» **Goal of the exercise**
Please transcribe the listing below in full and word for word, without its pictures.

>> Begin Data for this exercise

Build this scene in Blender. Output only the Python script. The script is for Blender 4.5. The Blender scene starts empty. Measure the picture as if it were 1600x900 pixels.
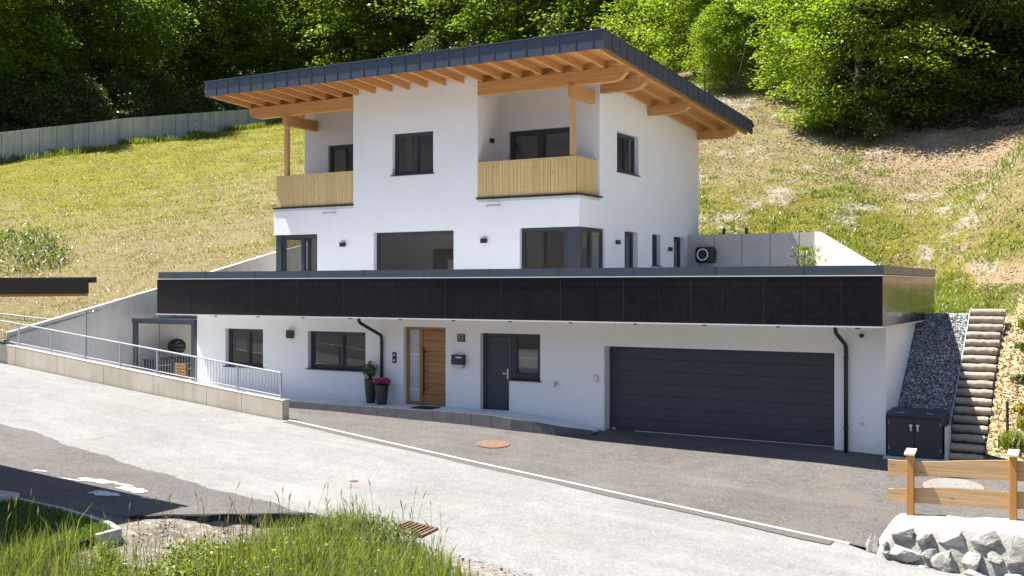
import bpy, math, random
import numpy as np
from mathutils import Vector, Matrix
from mathutils.geometry import delaunay_2d_cdt

random.seed(7)
RNG = np.random.default_rng(11)
SC = bpy.context.scene
COL = SC.collection
R = math.radians

# ------------------------------------------------------------------ materials
def nmat(name, fn):
    m = bpy.data.materials.new(name); m.use_nodes = True
    nt = m.node_tree; nt.nodes.clear()
    out = nt.nodes.new('ShaderNodeOutputMaterial')
    sh = fn(nt)
    nt.links.new(sh, out.inputs['Surface'])
    return m

def L(nt, a, b): nt.links.new(a, b)

def setin(nt, node, key, v):
    s = node.inputs[key]
    if isinstance(v, bpy.types.NodeSocket): nt.links.new(v, s)
    else:
        if isinstance(v, tuple) and len(v) == 3 and s.type == 'RGBA': v = (*v, 1)
        s.default_value = v

def coords(nt, scale=(1, 1, 1), rot=(0, 0, 0), loc=(0, 0, 0)):
    # world-anchored coordinates (position of the surface itself)
    g = nt.nodes.new('ShaderNodeNewGeometry')
    mp = nt.nodes.new('ShaderNodeMapping')
    L(nt, g.outputs['Position'], mp.inputs['Vector'])
    mp.inputs['Scale'].default_value = scale
    mp.inputs['Rotation'].default_value = rot
    mp.inputs['Location'].default_value = loc
    return mp.outputs['Vector']

def noise(nt, scale, detail=4, rough=.6, vec=None, dist=0.0):
    n = nt.nodes.new('ShaderNodeTexNoise')
    n.inputs['Scale'].default_value = scale; n.inputs['Detail'].default_value = detail
    n.inputs['Roughness'].default_value = rough; n.inputs['Distortion'].default_value = dist
    L(nt, vec if vec is not None else coords(nt), n.inputs['Vector'])
    return n.outputs['Fac']

def vor(nt, scale, vec=None, out='Distance', feat='F1'):
    n = nt.nodes.new('ShaderNodeTexVoronoi'); n.feature = feat
    n.inputs['Scale'].default_value = scale
    L(nt, vec if vec is not None else coords(nt), n.inputs['Vector'])
    return n.outputs[out]

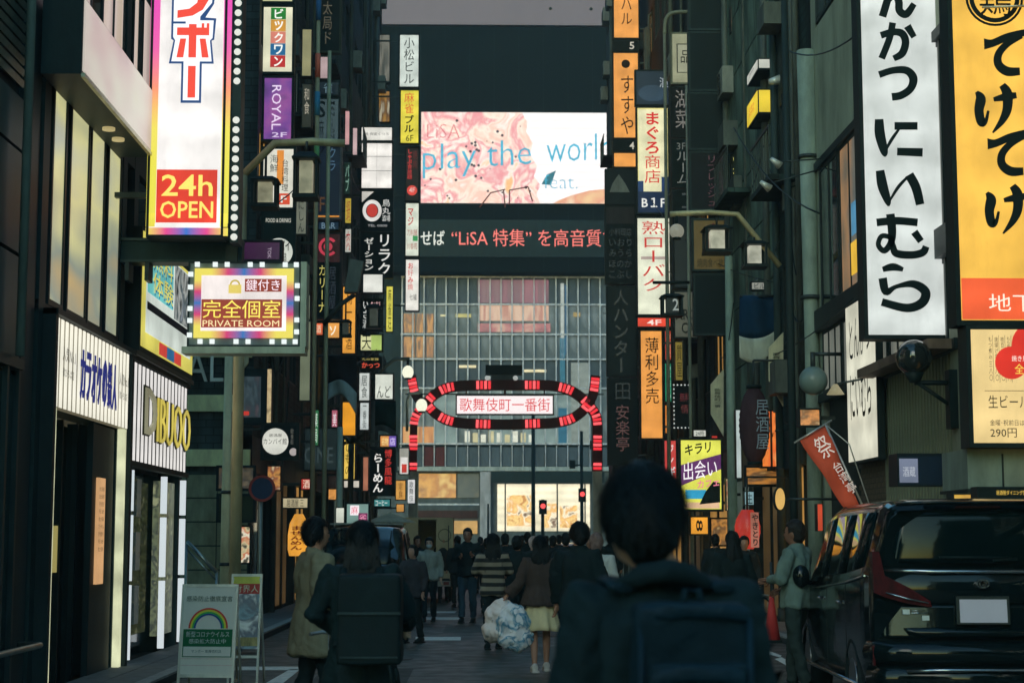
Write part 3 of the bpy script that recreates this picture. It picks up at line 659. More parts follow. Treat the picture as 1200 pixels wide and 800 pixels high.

>> End Data for this exercise

» **Written reply**
Build this scene in Blender. Output only the Python script. The script is for Blender 4.5. The Blender scene starts empty. Measure the picture as if it were 1600x900 pixels.
import bpy, math, random
import numpy as np
from mathutils import Vector, Matrix
from mathutils.geometry import delaunay_2d_cdt

random.seed(7)
RNG = np.random.default_rng(11)
SC = bpy.context.scene
COL = SC.collection
R = math.radians

# ------------------------------------------------------------------ materials
def nmat(name, fn):
    m = bpy.data.materials.new(name); m.use_nodes = True
    nt = m.node_tree; nt.nodes.clear()
    out = nt.nodes.new('ShaderNodeOutputMaterial')
    sh = fn(nt)
    nt.links.new(sh, out.inputs['Surface'])
    return m

def L(nt, a, b): nt.links.new(a, b)

def setin(nt, node, key, v):
    s = node.inputs[key]
    if isinstance(v, bpy.types.NodeSocket): nt.links.new(v, s)
    else:
        if isinstance(v, tuple) and len(v) == 3 and s.type == 'RGBA': v = (*v, 1)
        s.default_value = v

def coords(nt, scale=(1, 1, 1), rot=(0, 0, 0), loc=(0, 0, 0)):
    # world-anchored coordinates (position of the surface itself)
    g = nt.nodes.new('ShaderNodeNewGeometry')
    mp = nt.nodes.new('ShaderNodeMapping')
    L(nt, g.outputs['Position'], mp.inputs['Vector'])
    mp.inputs['Scale'].default_value = scale
    mp.inputs['Rotation'].default_value = rot
    mp.inputs['Location'].default_value = loc
    return mp.outputs['Vector']

def noise(nt, scale, detail=4, rough=.6, vec=None, dist=0.0):
    n = nt.nodes.new('ShaderNodeTexNoise')
    n.inputs['Scale'].default_value = scale; n.inputs['Detail'].default_value = detail
    n.inputs['Roughness'].default_value = rough; n.inputs['Distortion'].default_value = dist
    L(nt, vec if vec is not None else coords(nt), n.inputs['Vector'])
    return n.outputs['Fac']

def vor(nt, scale, vec=None, out='Distance', feat='F1'):
    n = nt.nodes.new('ShaderNodeTexVoronoi'); n.feature = feat
    n.inputs['Scale'].default_value = scale
    L(nt, vec if vec is not None else coords(nt), n.inputs['Vector'])
    return n.outputs[out]

Write part 3 of the bpy script that recreates this picture. It picks up at line 659. More parts follow. Treat the picture as 1200 pixels wide and 800 pixels high.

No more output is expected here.